Le 14 juillet, nous subissons un terrible feu de forêt et de broussailles qui détruit tout devant lui. Nous combattons pendant des heures avec la peau pleine d’ampoules, les yeux brulants et les poumons étouffés. Juste au point où nous croyons que nous l’avons vaincu, une grande bourrasque de vent s’amène sur nous. Tout autour de nous explose en flammes et avant même la venue de la noirceur le petit village prospère et en croissance est rasé. Il ne reste que trois bâtiments. Notre petite église a été la première à disparaitre. Heureusement, personne n’a perdu la vie. Le train a amené les femmes et les enfants hors du danger, mais la perte monétaire est considérable. Déjà, cependant, on érige des tentes et des cabanes en bois ici et là et les gens reviennent tranquillement reprendre la lutte contre les obstacles de la vie.
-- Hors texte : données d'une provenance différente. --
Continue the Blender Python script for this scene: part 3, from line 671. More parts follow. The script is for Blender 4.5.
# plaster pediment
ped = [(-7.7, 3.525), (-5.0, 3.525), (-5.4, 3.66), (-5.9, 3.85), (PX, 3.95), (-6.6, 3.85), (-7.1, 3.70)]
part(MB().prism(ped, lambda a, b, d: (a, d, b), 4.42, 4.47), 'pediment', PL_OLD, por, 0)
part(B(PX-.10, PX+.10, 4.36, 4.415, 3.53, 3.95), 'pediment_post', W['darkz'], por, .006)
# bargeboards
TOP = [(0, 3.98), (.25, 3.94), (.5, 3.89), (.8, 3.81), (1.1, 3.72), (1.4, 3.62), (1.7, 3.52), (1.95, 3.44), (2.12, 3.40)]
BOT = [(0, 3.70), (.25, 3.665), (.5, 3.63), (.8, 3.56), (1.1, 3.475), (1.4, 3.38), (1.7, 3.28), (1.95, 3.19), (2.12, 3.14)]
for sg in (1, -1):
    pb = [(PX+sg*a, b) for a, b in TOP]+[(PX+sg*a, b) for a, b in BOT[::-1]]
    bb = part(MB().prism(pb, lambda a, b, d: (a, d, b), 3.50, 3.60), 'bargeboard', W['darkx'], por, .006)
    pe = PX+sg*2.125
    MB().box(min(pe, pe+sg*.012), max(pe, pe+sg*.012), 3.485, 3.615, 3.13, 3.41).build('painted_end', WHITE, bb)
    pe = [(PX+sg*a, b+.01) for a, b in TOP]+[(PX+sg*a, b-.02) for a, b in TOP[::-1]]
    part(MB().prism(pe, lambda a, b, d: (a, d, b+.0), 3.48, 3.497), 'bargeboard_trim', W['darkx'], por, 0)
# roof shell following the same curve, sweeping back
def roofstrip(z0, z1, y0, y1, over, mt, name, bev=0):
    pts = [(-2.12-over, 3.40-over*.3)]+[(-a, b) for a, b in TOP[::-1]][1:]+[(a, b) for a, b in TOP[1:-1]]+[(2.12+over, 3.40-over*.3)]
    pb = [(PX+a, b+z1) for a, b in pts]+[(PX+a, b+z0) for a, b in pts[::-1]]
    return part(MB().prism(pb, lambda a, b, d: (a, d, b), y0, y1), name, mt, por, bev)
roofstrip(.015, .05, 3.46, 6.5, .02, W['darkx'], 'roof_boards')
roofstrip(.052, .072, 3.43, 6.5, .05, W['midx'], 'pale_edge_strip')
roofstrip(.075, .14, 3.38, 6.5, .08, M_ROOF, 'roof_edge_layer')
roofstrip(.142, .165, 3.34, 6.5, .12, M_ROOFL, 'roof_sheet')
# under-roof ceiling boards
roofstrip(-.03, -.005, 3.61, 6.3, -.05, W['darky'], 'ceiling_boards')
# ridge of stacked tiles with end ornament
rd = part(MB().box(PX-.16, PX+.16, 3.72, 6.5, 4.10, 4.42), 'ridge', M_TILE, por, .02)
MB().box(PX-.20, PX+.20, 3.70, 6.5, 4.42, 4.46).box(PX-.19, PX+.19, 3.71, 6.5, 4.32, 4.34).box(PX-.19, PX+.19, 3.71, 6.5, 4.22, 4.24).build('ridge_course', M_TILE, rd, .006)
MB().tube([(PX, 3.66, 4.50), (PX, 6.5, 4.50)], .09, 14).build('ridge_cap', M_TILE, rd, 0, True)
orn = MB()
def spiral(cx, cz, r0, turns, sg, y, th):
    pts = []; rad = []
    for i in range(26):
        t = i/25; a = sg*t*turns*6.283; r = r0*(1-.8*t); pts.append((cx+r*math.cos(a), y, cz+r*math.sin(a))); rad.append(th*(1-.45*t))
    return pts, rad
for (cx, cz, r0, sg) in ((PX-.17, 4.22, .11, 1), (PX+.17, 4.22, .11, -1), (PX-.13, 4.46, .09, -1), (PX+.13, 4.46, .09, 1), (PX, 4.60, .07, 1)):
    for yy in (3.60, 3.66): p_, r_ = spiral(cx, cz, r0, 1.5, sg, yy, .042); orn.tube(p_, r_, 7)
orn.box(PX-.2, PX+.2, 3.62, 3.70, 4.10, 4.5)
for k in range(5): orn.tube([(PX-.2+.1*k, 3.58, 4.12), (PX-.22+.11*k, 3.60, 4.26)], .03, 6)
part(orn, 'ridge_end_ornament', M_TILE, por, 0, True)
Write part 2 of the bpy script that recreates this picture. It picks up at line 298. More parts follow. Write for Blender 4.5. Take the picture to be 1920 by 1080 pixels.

La congrégation ne doit pas se disperser, l’Église doit 160 $ à l’évêque et 60 $ pour autres services rendus. J’ai fait venir une grande tente dans laquelle nous aurons les services religieux pour le reste de l’été, nous avons cependant besoin d’un bâtiment pour l’hiver.

L’éditeur du journal The Canadian Churchman annonce à la fin de l’article qu’un bon samaritain a promis de construire une nouvelle petite église à Hearst.